Carl-
Yes, but TV contracts aren’t written based on potential, they’re written based on production……and that’s where the BE is way behind the other major conferences. A conference stretching from coast to coast is not the plus you think it is. Yes, there is “potential”, but the BE isn’t going to get paid for that potential. You cannot make people on the Left Coast care about sports on the East Coast. Nobody in Newark is going to turn on the TV and watch an SMU game just b/c they’re in the BE. The teams the BE has recruited all have very weak viewership in their home regions. Houston, despite having produced a high-octane offense last season, as well as an undefeated team until the very end, still wasn’t even in the top 7 in viewership in the city of Houston last year.
Of the new teams the BE has recruited to the conference, not a single one carries their home market. In the entire BE, only UConn and Louisville carry their DMA (their TV region). So, you’re marketing a product to networks in which only 2 of the teams are the most popular team in their region. And then, you look at their popularity outside their region, and it’s abysmal.

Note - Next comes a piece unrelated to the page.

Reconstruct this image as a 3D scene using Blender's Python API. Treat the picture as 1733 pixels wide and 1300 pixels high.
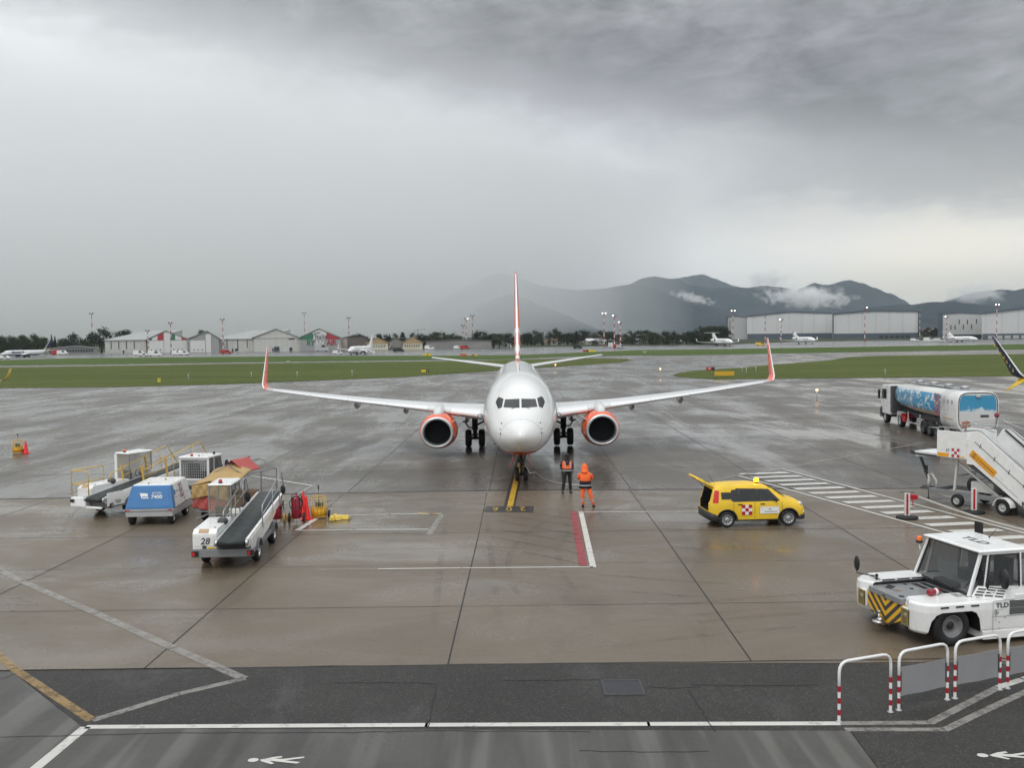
import bpy, bmesh, math, random
from math import sin, cos, tan, pi, radians as R, atan2, sqrt, atan, exp
from mathutils import Vector as V, Matrix, noise
random.seed(7)
for o in list(bpy.data.objects): bpy.data.objects.remove(o)
scene = bpy.context.scene
col = scene.collection

# ---------------------------------------------------------------- camera
IW, IH, FPX, HOR, ROLL, CAMH = 1733.0, 1300.0, 1650.0, 572.0, 0.012, 7.0
PITCH = atan((IH/2-HOR)/FPX)
_f = V((0, cos(PITCH), -sin(PITCH))); _r = V((1, 0, 0)); _u = V((0, sin(PITCH), cos(PITCH)))
cr = _r*cos(ROLL)-_u*sin(ROLL); cu = _r*sin(ROLL)+_u*cos(ROLL)
camd = bpy.data.cameras.new('camera'); cam = bpy.data.objects.new('camera', camd); col.objects.link(cam)
M = Matrix((cr, cu, -_f)).transposed().to_4x4(); M.translation = V((0, 0, CAMH)); cam.matrix_world = M
camd.sensor_fit = 'HORIZONTAL'; camd.sensor_width = 36; camd.lens = 36*FPX/IW
camd.clip_start = 0.1; camd.clip_end = 30000
scene.camera = cam

# ---------------------------------------------------------------- exposure
scene.render.engine = 'CYCLES'
scene.view_settings.view_transform = 'Standard'; scene.view_settings.look = 'None'
scene.view_settings.exposure = 0.0; scene.view_settings.gamma = 1.0
scene.cycles.volume_bounces = 12
scene.cycles.max_bounces = 14
scene.cycles.transparent_max_bounces = 24

# ---------------------------------------------------------------- sky
SUN_EL, SUN_AZ = R(52), R(150)      # soft, high, behind the camera to the left
world = bpy.data.worlds.new('World'); scene.world = world; world.use_nodes = True
class NT:
    def __init__(s, tree): s.t = tree; s.n = tree.nodes; s.l = tree.links
    def node(s, typ, **kw):
        n = s.n.new(typ)
        for k, v in kw.items(): setattr(n, k, v)
        return n
    def put(s, sock, v):
        if hasattr(v, 'is_output') or isinstance(v, bpy.types.NodeSocket): s.l.new(v, sock)
        else: sock.default_value = v
    def m(s, op, a, b=0.0, c=0.0, clamp=False):
        n = s.n.new('ShaderNodeMath'); n.operation = op; n.use_clamp = clamp
        s.put(n.inputs[0], a); s.put(n.inputs[1], b); s.put(n.inputs[2], c)
        return n.outputs[0]
    def noise(s, vec, scale, detail=5, rough=.55, dist=0.0, out=0):
        n = s.n.new('ShaderNodeTexNoise'); s.put(n.inputs['Vector'], vec); n.inputs['Scale'].default_value = scale
        n.inputs['Detail'].default_value = detail; n.inputs['Roughness'].default_value = rough; n.inputs['Distortion'].default_value = dist
        return n.outputs[out]
    def mapv(s, vec, sc=(1, 1, 1), rot=(0, 0, 0), loc=(0, 0, 0)):
        n = s.n.new('ShaderNodeMapping'); s.put(n.inputs[0], vec)
        n.inputs['Scale'].default_value = sc; n.inputs['Rotation'].default_value = rot; n.inputs['Location'].default_value = loc
        return n.outputs[0]
    def ramp(s, fac, stops, interp='LINEAR'):
        n = s.n.new('ShaderNodeValToRGB'); s.put(n.inputs[0], fac); e = n.color_ramp.elements; n.color_ramp.interpolation = interp
        while len(e) < len(stops): e.new(.5)
        for el, (p, c) in zip(e, stops):
            el.position = p; el.color = (c, c, c, 1) if isinstance(c, (int, float)) else (*c[:3], 1)
        return n.outputs[0]
    def rng(s, v, a, b, c=0.0, d=1.0, smooth=False):
        n = s.n.new('ShaderNodeMapRange'); n.clamp = True
        if smooth: n.interpolation_type = 'SMOOTHSTEP'
        s.put(n.inputs[0], v)
        for i, x in enumerate((a, b, c, d)): n.inputs[i+1].default_value = x
        return n.outputs[0]
    def mix(s, fac, a, b, mode='MIX'):
        n = s.n.new('ShaderNodeMix'); n.data_type = 'RGBA'; n.blend_type = mode
        s.put(n.inputs[0], fac)
        for k, v in ((6, a), (7, b)):
            if isinstance(v, tuple) and len(v) == 3: v = (*v, 1)
            s.put(n.inputs[k], v)
        return n.outputs[2]
def lin(c):
    c = c/255.0
    return c/12.92 if c <= .04045 else ((c+.055)/1.055)**2.4
def C(r, g, b): return (lin(r), lin(g), lin(b))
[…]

So, to do what you want to do, you have to convince collegiate athletics fans to care more about a team than their home region does. And on top of that, the BE suffers from a lack of regional dominance outside the NE. There won’t be much cross-watching w/in the BE. Meaning, a UConn fan is unlikely to turn on the TV to watch UCF vs SDSU, simply b/c they’re BE teams. Now, a UConn fan might actually do that with Syracuse, Rutgers, Pitt, BC, and other current/former BE members (when/while they were members). But, I can look at the numbers and tell you that very few BE fans are tuning in for Louisville, South Florida, and other teams outside their region. There’s no commonality. There’s no regional rivalry (as in how Texans & Oklahomans dislike each other). The BE can’t manufacture a “family” spread across the country. It’s just not possible. And, there’s no amount of marketing that will change that.
As for time slots, they’re always guided by numbers. Networks know which teams turn on which tvs around the country. Thus, the big boys will always get the best slots, b/c they pull the most viewers.